» TASK DESCRIPTION
Output the data that follows exactly, line for line.

* begin GIVEN INFORMATION *

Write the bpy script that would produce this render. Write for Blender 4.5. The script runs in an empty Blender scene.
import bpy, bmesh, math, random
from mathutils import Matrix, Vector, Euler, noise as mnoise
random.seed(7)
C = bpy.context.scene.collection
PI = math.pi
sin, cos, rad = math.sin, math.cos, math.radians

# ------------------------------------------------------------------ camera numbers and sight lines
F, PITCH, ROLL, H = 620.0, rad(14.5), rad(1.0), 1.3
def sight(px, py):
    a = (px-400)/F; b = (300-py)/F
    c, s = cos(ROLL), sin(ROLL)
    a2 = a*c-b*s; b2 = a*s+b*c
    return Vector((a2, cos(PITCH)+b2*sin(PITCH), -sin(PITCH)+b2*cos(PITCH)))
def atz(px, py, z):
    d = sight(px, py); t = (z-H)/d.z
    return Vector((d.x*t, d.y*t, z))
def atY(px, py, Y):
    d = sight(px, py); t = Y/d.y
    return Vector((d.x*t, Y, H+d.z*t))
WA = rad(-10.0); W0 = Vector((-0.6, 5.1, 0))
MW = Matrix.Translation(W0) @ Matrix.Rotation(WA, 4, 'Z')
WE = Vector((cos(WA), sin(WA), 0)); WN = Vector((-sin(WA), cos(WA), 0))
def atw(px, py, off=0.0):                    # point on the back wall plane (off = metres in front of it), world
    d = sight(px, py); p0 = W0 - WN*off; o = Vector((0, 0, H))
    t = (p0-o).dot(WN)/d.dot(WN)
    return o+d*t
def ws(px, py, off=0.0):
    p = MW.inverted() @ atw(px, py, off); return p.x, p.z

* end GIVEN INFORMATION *

» RESULT OF THE EXERCISE
Write the bpy script that would produce this render. Write for Blender 4.5. The script runs in an empty Blender scene.
import bpy, bmesh, math, random
from mathutils import Matrix, Vector, Euler, noise as mnoise
random.seed(7)
C = bpy.context.scene.collection
PI = math.pi
sin, cos, rad = math.sin, math.cos, math.radians

# ------------------------------------------------------------------ camera numbers and sight lines
F, PITCH, ROLL, H = 620.0, rad(14.5), rad(1.0), 1.3
def sight(px, py):
    a = (px-400)/F; b = (300-py)/F
    c, s = cos(ROLL), sin(ROLL)
    a2 = a*c-b*s; b2 = a*s+b*c
    return Vector((a2, cos(PITCH)+b2*sin(PITCH), -sin(PITCH)+b2*cos(PITCH)))
def atz(px, py, z):
    d = sight(px, py); t = (z-H)/d.z
    return Vector((d.x*t, d.y*t, z))
def atY(px, py, Y):
    d = sight(px, py); t = Y/d.y
    return Vector((d.x*t, Y, H+d.z*t))
WA = rad(-10.0); W0 = Vector((-0.6, 5.1, 0))
MW = Matrix.Translation(W0) @ Matrix.Rotation(WA, 4, 'Z')
WE = Vector((cos(WA), sin(WA), 0)); WN = Vector((-sin(WA), cos(WA), 0))
def atw(px, py, off=0.0):                    # point on the back wall plane (off = metres in front of it), world
    d = sight(px, py); p0 = W0 - WN*off; o = Vector((0, 0, H))
    t = (p0-o).dot(WN)/d.dot(WN)
    return o+d*t
def ws(px, py, off=0.0):
    p = MW.inverted() @ atw(px, py, off); return p.x, p.z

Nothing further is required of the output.